» Instruction:
Take each line containing "prism" and report it exactly as written.

--

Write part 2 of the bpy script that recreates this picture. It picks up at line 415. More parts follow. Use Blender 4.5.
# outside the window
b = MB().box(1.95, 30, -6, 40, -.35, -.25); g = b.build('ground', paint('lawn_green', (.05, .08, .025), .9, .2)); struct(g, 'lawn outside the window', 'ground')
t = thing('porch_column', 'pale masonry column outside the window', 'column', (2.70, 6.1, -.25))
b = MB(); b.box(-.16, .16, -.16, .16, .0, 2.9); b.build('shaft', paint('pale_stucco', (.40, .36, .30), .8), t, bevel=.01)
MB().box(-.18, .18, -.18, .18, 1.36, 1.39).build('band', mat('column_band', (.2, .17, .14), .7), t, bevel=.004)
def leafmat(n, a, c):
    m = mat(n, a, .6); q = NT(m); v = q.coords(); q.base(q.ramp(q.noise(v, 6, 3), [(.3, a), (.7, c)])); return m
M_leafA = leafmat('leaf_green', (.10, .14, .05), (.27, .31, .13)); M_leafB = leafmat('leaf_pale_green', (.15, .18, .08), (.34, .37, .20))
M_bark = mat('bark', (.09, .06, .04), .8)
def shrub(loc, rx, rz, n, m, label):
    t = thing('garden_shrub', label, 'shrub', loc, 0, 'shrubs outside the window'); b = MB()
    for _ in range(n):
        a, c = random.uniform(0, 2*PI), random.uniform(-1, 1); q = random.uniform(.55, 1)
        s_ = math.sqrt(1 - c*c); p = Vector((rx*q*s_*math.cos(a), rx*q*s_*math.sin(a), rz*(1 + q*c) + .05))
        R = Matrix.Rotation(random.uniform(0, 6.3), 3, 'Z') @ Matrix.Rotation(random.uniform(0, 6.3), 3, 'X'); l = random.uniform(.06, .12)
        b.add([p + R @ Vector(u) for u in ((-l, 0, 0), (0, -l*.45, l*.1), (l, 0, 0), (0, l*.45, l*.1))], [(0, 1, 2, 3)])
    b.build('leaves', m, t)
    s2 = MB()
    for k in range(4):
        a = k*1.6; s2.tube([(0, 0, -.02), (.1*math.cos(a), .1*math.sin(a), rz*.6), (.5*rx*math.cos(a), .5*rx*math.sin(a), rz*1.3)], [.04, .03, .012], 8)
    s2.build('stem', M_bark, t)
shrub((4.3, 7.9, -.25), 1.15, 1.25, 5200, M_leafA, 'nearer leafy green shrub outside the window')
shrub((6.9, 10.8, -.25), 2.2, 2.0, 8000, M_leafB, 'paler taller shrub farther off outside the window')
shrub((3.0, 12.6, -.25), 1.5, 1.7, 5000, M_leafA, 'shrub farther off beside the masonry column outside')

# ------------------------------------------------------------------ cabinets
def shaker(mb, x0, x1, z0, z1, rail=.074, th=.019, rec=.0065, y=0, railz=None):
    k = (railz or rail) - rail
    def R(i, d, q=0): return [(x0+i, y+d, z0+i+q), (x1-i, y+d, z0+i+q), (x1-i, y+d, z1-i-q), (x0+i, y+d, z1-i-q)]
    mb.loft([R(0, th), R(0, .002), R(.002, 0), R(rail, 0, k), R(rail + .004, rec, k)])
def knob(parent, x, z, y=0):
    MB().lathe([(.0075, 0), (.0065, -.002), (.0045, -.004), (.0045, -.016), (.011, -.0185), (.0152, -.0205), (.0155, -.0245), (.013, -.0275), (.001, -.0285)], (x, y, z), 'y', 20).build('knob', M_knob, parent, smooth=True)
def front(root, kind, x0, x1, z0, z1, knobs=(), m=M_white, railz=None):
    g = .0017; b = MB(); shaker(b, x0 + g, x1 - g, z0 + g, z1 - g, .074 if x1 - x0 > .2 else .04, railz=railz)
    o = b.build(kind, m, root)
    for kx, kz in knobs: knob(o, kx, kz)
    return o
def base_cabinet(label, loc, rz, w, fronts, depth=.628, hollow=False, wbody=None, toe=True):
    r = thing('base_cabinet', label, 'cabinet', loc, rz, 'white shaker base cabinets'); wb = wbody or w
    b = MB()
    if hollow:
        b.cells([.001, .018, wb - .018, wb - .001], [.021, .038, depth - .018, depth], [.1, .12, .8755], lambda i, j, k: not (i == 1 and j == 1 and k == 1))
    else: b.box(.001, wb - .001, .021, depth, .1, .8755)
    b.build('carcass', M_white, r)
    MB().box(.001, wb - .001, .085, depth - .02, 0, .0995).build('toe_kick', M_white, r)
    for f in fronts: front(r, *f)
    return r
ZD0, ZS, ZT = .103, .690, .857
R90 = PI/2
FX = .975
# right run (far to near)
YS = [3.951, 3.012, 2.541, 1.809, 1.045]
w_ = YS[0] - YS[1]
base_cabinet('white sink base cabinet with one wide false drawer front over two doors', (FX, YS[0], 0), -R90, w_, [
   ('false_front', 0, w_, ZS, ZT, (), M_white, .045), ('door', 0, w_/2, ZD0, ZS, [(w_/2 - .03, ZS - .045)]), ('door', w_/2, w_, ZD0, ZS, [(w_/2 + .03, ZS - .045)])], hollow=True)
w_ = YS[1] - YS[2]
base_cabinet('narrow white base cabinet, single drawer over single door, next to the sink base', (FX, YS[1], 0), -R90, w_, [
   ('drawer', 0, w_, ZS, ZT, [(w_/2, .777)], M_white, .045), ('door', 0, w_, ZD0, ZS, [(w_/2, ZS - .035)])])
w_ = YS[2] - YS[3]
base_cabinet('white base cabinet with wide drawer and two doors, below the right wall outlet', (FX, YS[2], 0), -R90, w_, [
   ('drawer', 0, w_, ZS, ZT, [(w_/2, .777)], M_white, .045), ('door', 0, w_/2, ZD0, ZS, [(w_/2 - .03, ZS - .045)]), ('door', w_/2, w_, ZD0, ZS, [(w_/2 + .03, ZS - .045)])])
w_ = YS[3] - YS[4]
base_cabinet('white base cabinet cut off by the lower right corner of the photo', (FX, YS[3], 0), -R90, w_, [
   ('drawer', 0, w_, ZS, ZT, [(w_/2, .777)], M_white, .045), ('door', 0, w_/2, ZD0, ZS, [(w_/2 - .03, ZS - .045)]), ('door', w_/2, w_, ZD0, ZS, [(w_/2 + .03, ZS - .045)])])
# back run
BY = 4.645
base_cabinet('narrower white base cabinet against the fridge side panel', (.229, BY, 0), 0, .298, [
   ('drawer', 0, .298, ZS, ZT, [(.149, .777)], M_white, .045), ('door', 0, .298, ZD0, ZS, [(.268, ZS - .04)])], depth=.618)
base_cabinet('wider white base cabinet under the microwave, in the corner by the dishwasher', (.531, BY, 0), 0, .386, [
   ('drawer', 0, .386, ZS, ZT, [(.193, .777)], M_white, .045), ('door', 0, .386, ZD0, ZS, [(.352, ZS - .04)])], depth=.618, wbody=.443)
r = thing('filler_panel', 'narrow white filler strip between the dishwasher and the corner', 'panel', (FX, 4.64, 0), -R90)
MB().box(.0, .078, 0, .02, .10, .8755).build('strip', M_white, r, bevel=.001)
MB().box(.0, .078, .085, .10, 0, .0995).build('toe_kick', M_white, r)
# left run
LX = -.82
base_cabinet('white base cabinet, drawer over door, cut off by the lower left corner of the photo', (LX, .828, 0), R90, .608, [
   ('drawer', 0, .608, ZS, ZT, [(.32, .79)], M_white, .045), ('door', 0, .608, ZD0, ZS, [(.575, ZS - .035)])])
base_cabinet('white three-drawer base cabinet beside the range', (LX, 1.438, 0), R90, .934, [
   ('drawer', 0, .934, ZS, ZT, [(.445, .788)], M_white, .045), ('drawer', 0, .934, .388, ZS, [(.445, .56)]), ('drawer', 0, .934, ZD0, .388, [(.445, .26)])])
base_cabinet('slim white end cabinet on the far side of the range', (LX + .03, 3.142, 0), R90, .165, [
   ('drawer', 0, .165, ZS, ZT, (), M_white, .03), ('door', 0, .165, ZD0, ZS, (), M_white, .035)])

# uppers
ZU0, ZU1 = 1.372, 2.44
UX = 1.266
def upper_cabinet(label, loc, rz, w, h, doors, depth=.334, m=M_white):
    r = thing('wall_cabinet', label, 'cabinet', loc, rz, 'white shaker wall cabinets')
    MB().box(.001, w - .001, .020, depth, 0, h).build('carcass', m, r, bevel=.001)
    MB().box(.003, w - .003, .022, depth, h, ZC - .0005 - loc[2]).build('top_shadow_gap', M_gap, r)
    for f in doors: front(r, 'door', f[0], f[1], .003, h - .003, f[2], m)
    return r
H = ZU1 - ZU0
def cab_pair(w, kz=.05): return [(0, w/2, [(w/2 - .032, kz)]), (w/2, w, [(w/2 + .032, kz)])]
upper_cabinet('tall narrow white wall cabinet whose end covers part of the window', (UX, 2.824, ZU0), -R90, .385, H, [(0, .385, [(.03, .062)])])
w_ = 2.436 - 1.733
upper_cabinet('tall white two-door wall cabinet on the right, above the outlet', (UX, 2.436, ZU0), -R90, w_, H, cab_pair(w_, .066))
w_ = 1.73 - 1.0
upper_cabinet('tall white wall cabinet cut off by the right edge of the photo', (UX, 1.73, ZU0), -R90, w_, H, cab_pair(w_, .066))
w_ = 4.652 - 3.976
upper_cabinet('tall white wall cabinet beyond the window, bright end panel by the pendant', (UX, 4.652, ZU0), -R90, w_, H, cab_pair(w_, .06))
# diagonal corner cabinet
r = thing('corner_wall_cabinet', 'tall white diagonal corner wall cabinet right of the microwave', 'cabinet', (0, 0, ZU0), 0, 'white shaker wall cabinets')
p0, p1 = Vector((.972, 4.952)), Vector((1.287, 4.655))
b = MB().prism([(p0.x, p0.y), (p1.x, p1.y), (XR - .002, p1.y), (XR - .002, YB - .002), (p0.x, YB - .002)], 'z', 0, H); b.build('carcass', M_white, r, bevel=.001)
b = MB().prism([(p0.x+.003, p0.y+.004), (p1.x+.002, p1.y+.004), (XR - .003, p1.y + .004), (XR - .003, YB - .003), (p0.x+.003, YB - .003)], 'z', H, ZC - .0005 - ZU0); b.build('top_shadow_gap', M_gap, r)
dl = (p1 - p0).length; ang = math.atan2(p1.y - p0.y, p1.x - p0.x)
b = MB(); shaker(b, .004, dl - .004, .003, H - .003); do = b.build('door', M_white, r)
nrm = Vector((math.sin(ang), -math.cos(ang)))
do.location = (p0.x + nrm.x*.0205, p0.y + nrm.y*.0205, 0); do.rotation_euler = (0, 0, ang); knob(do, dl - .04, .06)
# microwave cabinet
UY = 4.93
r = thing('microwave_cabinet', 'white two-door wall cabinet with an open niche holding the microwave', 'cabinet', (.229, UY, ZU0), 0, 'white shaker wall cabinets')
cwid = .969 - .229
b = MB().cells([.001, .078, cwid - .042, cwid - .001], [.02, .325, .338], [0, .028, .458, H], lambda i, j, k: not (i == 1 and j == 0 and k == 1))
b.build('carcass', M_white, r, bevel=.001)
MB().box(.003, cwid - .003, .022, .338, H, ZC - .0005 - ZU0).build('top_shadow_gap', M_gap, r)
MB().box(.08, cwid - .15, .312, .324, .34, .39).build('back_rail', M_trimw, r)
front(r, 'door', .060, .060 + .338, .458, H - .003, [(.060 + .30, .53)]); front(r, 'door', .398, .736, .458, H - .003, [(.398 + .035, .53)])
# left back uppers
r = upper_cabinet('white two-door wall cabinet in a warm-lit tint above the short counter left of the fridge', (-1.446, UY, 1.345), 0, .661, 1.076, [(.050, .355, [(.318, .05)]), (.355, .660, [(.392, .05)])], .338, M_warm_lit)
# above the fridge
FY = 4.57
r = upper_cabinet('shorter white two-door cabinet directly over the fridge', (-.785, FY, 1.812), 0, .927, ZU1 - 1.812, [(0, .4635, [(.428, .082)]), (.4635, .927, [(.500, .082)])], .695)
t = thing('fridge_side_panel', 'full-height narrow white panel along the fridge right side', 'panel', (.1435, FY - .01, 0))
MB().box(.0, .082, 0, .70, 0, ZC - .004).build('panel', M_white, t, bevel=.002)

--

» Task response:
b = MB().prism([(p0.x, p0.y), (p1.x, p1.y), (XR - .002, p1.y), (XR - .002, YB - .002), (p0.x, YB - .002)], 'z', 0, H); b.build('carcass', M_white, r, bevel=.001)
b = MB().prism([(p0.x+.003, p0.y+.004), (p1.x+.002, p1.y+.004), (XR - .003, p1.y + .004), (XR - .003, YB - .003), (p0.x+.003, YB - .003)], 'z', H, ZC - .0005 - ZU0); b.build('top_shadow_gap', M_gap, r)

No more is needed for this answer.